7–12 Jul 2024
Aurum, the ‘Gabriele d’Annunzio’ University and ICRANet
Europe/Rome timezone

Eccentric orbits in disk-embedded EMRIs : Orbital evolution and observability trend in LISA.

12 Jul 2024, 15:40
20m
Aula 38 (Palazzo Micara of the ‘Gabriele d’Annunzio’ University)

Aula 38

Palazzo Micara of the ‘Gabriele d’Annunzio’ University

Viale Pindaro, 42, Pescara
Talk in a parallel session Low frequency gravitational waves: sciences and detections Low frequency gravitational waves: sciences and detections

Speaker

Soumen Mondal (Jadavpur University, Kolkata, India)

Description

The purpose of this work is to study the orbital evolution under the combined effect of disk-drag and GW-emission for E/IMRIs endowed with accretion disk. We study the dependence of disk-torque and GW-torque on the orbital parameters of compact companions. We employ a semi-relativistic technique to study E/IMRI dynamics evolving under most general elliptical-orbits in the equatorial plane and assume natural transonic disk in the Kerr space-time around a supermassive black-hole (SMBH).
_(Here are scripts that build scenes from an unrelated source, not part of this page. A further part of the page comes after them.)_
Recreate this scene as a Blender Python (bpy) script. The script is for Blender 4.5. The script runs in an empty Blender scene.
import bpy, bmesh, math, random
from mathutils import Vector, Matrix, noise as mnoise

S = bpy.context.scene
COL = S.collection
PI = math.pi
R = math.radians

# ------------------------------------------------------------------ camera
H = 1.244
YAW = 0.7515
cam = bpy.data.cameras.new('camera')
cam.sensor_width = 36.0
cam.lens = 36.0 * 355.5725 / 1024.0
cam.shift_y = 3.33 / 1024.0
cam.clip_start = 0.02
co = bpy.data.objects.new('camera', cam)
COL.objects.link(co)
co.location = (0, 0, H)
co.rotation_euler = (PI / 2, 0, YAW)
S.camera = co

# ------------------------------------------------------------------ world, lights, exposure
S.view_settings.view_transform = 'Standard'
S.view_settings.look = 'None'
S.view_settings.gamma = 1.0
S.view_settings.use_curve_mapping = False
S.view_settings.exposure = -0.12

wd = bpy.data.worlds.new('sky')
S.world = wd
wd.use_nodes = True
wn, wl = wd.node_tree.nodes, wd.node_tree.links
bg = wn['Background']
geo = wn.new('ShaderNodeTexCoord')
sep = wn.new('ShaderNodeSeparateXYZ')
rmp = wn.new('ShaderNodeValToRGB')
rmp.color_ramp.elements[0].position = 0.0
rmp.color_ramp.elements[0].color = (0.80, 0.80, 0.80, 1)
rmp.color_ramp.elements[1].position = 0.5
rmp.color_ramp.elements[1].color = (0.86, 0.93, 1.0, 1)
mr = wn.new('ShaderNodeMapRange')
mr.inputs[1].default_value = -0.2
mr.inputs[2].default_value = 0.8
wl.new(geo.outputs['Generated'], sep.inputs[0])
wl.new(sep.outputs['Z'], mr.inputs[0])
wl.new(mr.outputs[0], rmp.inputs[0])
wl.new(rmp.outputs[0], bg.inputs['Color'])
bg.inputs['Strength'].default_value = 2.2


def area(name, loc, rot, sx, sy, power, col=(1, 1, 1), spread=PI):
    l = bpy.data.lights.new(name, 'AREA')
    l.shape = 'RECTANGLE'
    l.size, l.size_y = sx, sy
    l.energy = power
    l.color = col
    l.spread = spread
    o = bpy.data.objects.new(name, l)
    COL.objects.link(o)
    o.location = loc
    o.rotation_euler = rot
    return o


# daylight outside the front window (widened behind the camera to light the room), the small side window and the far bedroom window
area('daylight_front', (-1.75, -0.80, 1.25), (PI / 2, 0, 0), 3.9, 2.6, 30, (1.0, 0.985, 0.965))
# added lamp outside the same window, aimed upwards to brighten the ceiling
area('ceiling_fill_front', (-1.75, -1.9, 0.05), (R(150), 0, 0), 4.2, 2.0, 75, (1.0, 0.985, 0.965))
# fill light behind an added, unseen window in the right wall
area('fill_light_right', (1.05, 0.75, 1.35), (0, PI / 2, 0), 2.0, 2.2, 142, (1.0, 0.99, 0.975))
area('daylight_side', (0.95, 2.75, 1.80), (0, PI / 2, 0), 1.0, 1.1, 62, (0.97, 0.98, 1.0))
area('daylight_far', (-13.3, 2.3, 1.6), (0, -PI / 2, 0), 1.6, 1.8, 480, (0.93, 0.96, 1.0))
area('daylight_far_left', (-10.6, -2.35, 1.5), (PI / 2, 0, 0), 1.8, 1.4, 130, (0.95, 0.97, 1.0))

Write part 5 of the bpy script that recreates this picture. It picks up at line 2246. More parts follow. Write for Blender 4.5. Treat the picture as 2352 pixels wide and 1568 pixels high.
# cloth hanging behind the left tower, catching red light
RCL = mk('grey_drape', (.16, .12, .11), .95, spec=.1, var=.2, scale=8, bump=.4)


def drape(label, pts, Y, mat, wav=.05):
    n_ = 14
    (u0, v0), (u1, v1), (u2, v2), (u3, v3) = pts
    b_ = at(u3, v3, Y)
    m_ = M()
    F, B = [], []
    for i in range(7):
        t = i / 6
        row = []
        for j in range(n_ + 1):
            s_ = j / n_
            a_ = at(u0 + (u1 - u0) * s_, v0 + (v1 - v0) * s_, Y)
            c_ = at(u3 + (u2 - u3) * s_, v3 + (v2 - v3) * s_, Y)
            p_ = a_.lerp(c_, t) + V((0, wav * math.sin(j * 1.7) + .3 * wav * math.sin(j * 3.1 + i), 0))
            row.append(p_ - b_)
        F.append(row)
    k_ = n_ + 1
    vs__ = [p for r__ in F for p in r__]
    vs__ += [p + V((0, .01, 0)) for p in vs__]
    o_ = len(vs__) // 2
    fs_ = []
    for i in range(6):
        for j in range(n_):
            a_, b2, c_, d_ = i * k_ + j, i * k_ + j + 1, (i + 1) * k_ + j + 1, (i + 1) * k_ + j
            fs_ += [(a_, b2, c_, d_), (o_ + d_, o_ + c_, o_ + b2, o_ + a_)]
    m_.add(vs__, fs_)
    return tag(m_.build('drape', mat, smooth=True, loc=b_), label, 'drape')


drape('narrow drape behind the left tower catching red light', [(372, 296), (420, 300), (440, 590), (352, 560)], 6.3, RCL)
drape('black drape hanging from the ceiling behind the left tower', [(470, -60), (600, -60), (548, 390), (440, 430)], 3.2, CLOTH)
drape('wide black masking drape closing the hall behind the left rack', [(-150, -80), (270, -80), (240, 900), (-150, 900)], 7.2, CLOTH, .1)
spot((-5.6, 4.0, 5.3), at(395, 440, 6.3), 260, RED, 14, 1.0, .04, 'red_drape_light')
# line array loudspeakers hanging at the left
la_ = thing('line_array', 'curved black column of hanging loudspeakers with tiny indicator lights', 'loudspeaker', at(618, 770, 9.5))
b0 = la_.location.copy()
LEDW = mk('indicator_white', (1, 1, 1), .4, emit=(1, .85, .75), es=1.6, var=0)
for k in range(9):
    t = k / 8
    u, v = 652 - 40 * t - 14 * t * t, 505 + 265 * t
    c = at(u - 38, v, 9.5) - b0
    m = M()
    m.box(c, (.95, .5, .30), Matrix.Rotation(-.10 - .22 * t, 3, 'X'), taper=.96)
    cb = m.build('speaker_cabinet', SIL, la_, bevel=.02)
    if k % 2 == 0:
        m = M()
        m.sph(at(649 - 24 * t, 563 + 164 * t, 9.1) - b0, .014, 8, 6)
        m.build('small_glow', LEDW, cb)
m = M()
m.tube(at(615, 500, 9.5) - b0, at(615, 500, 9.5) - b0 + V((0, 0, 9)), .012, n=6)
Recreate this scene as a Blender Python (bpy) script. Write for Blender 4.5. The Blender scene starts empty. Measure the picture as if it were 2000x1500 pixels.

To conduct an accurate investigation, we fix the disk attributes and alter orbital-parameters, mass-ratio of E/IMRIs and spin of SMBH. We notice that high-eccentric orbits with smaller semi-major axis exhibit a more prominent impact of accretion-drag on the companion-dynamics. The magnitude of disk-torque is greater and almost one order higher in retrograde-spins than prograde spins. We identify the best-fitted orbital parameters, which can potentially enhance detectability of accretion-disk effect on the observed GW-signal. Prioritizing such orbital-configuration, we obtain substantial impact on the dephasing for maximum disk-torque and high signal-to-noise-ratio (SNR) in emitted signals. Employing a threshold-SNR (> 8), we finally identify the detectability trend of those systems in LISA-band. A key aspect of our findings is the ability to constrain the orbital parameters by GW-detection and estimate orbital-ellipticity or other orbital characteristics by comparing two SNRs. Hence, the study will be important in understanding the orbital-evolution, predicting orbital-configuration, and finding detectability for such gas-rich E/IMRIs. The predictions of E/IMRI formation pathways from ground and more certainly from future space-borne detectors, would also be possible from the likelihood of such eccentric-E/IMRIs in the sky.